On the same day, speaking at a CID training school, the officer in charge of police reforms, Jonathan Koskei, said: “We are in the process of coming up with a new police reform Bill, but up to now, we are using the old Police Act whereby section 28 stipulates when a police officer should use a firearm against an individual.”
Same day, same newspaper, The Nation, and a Professor Mwangi, who apparently teaches at North-western University in Evanson, USA, was arguing for traffic police to carry guns. It seems he was moved to such a conclusion by viewing a video on YouTube, now turned into an on-line fictional film version entitled Mortal Kombat, which shows a Kenyan traffic policeman being beaten up by a truck driver as a crowd of on-lookers stands by.
The Forum does not doubt the sincerity of Police Commissioner Iteere or the need to tackle armed crime, and we certainly commend and wish a speedy recovery to police officers wounded in the line of duty.
However, The Forum fears that are more than “a few rotten eggs” in the Kenyan police force.

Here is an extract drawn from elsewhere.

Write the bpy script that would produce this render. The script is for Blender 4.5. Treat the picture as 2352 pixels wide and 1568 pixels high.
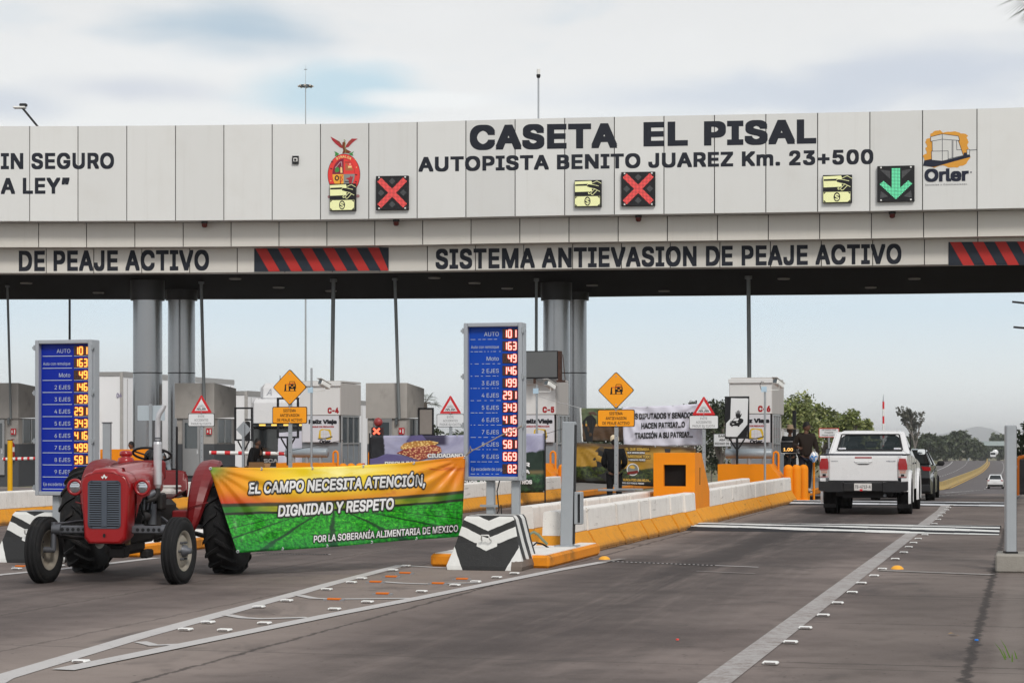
import bpy, math, random
from mathutils import Matrix, Vector
from mathutils.geometry import delaunay_2d_cdt
random.seed(11)
for o in list(bpy.data.objects): bpy.data.objects.remove(o)
S = bpy.context.scene
COL = S.collection
R = math.radians
# ------------------------------------------------------------------ camera
F = 70 / 36 * 2352            # focal length in pixels of a 2352 px wide view
EYE, HOR = 1.6, 1010.0
cd = bpy.data.cameras.new('camera'); cam = bpy.data.objects.new('camera', cd); COL.objects.link(cam)
cd.lens = 70; cd.sensor_width = 36; cd.shift_y = (HOR - 784) / 2352
cd.clip_start = .1; cd.clip_end = 40000
cam.location = (0, 0, EYE); cam.rotation_euler = (R(90), 0, 0)
S.camera = cam
# ------------------------------------------------------------------ light and exposure
SUN_EL, SUN_AZ = 42, 163      # degrees; azimuth clockwise from +Y
S.view_settings.view_transform = 'Standard'; S.view_settings.look = 'None'
S.view_settings.exposure = 0.0; S.view_settings.gamma = 1
sl = bpy.data.lights.new('sun', 'SUN'); sl.energy = 2.0; sl.angle = R(14); sl.color = (1, .955, .89)
sun = bpy.data.objects.new('sun', sl); COL.objects.link(sun)
_a, _e = R(SUN_AZ), R(SUN_EL)
_dir = Vector((math.sin(_a) * math.cos(_e), math.cos(_a) * math.cos(_e), math.sin(_e)))
sun.rotation_euler = _dir.to_track_quat('Z', 'Y').to_euler(); sun.location = _dir * 60

class G:
    """small helper to write node trees"""
    def __init__(s, nt): s.nt = nt
    def n(s, t, **k):
        o = s.nt.nodes.new(t)
        for a, b in k.items(): setattr(o, a, b)
        return o
    def put(s, sock, v):
        if hasattr(v, 'is_output'): s.nt.links.new(v, sock)
        elif v is not None:
            try: sock.default_value = v
            except Exception: sock.default_value = (*v, 1) if len(v) == 3 else v
    def m(s, op, a, b=None, c=None, clamp=False):
        o = s.n('ShaderNodeMath', operation=op, use_clamp=clamp)
        s.put(o.inputs[0], a)
        if b is not None: s.put(o.inputs[1], b)
        if c is not None: s.put(o.inputs[2], c)
        return o.outputs[0]
    def mix(s, f, a, b, mode='MIX'):
        o = s.n('ShaderNodeMix', data_type='RGBA', blend_type=mode)
        s.put(o.inputs[0], f); s.put(o.inputs[6], a); s.put(o.inputs[7], b)
        return o.outputs[2]
    def noise(s, v, sc, det=3, rough=.55, dist=0, col=False):
        o = s.n('ShaderNodeTexNoise')
        if v is not None: s.put(o.inputs['Vector'], v)
        o.inputs['Scale'].default_value = sc; o.inputs['Detail'].default_value = det
        o.inputs['Roughness'].default_value = rough; o.inputs['Distortion'].default_value = dist
        return o.outputs['Color' if col else 'Fac']
    def voro(s, v, sc, feat='F1', rnd=1):
        o = s.n('ShaderNodeTexVoronoi', feature=feat); s.put(o.inputs['Vector'], v)
        o.inputs['Scale'].default_value = sc; o.inputs['Randomness'].default_value = rnd
        return o
    def ramp(s, f, stops, interp='LINEAR'):
        o = s.n('ShaderNodeValToRGB'); cr = o.color_ramp; cr.interpolation = interp
        while len(cr.elements) < len(stops): cr.elements.new(.5)
        for e, (p, c) in zip(cr.elements, stops):
            e.position = p
            e.color = (c, c, c, 1) if not hasattr(c, '__len__') else (*c, 1)
        s.put(o.inputs[0], f); return o.outputs[0]
    def step(s, v, lo, hi):      # smooth 0..1
        o = s.n('ShaderNodeMapRange', interpolation_type='SMOOTHSTEP'); s.put(o.inputs[0], v)
        s.put(o.inputs[1], lo); s.put(o.inputs[2], hi); return o.outputs[0]
    def xyz(s, v):
        o = s.n('ShaderNodeSeparateXYZ'); s.put(o.inputs[0], v); return o.outputs
    def comb(s, x=0, y=0, z=0):
        o = s.n('ShaderNodeCombineXYZ')
        for i, v in enumerate((x, y, z)): s.put(o.inputs[i], v)
        return o.outputs[0]
    def scale(s, v, sc):
        o = s.n('ShaderNodeMapping'); s.put(o.inputs[0], v); o.inputs['Scale'].default_value = sc; return o.outputs[0]
    def co(s, which='Object'): return s.n('ShaderNodeTexCoord').outputs[which]
    def bump(s, h, st=.3, d=.02):
        o = s.n('ShaderNodeBump'); o.inputs['Strength'].default_value = st; o.inputs['Distance'].default_value = d
        s.put(o.inputs['Height'], h); return o.outputs[0]

# ------------------------------------------------------------------ sky
w = bpy.data.worlds.new('World'); S.world = w; w.use_nodes = True
nt = w.node_tree; g = G(nt); bg = nt.nodes['Background']
sk = g.n('ShaderNodeTexSky', sky_type='NISHITA'); sk.sun_disc = False
sk.sun_elevation = R(SUN_EL); sk.sun_rotation = R(SUN_AZ); sk.dust_density = 2
X, Y, Z = g.xyz(g.co('Generated'))
hor = g.m('SQRT', g.m('ADD', g.m('MULTIPLY', X, X), g.m('MULTIPLY', Y, Y)))
el = g.m('DIVIDE', Z, g.m('MAXIMUM', hor, .05))
az = g.m('ARCTAN2', X, Y)
n1 = g.noise(g.comb(g.m('MULTIPLY', az, 5), g.m('MULTIPLY', el, 16), 3.1), 1.6, 3, .5, .4)
n2 = g.noise(g.comb(g.m('MULTIPLY', az, 9), g.m('MULTIPLY', el, 22), 7.7), 1.5, 3, .5, .3)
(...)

We also presume that current laws and regulations, even if a new Act is required, should be enough to require police officers not to shoot surrendering suspects as they lie on the ground.
We urge the Commissioner of Police to remember that the bearing of arms by the security services comes with a duty and responsibility to use them legitimately and that a legitimate “war” on crime should not be used as a cover for the illegitimate use of weapons and criminal activity by those supposedly enforcing the law. We also urge him to ignore Professor Mwangi and not to arm Kenya’s traffic police. Whatever the danger posed by lorry drivers, extra armament seems, to the Forum, more likely to result in an escalation rather than the de-escalation of tensions.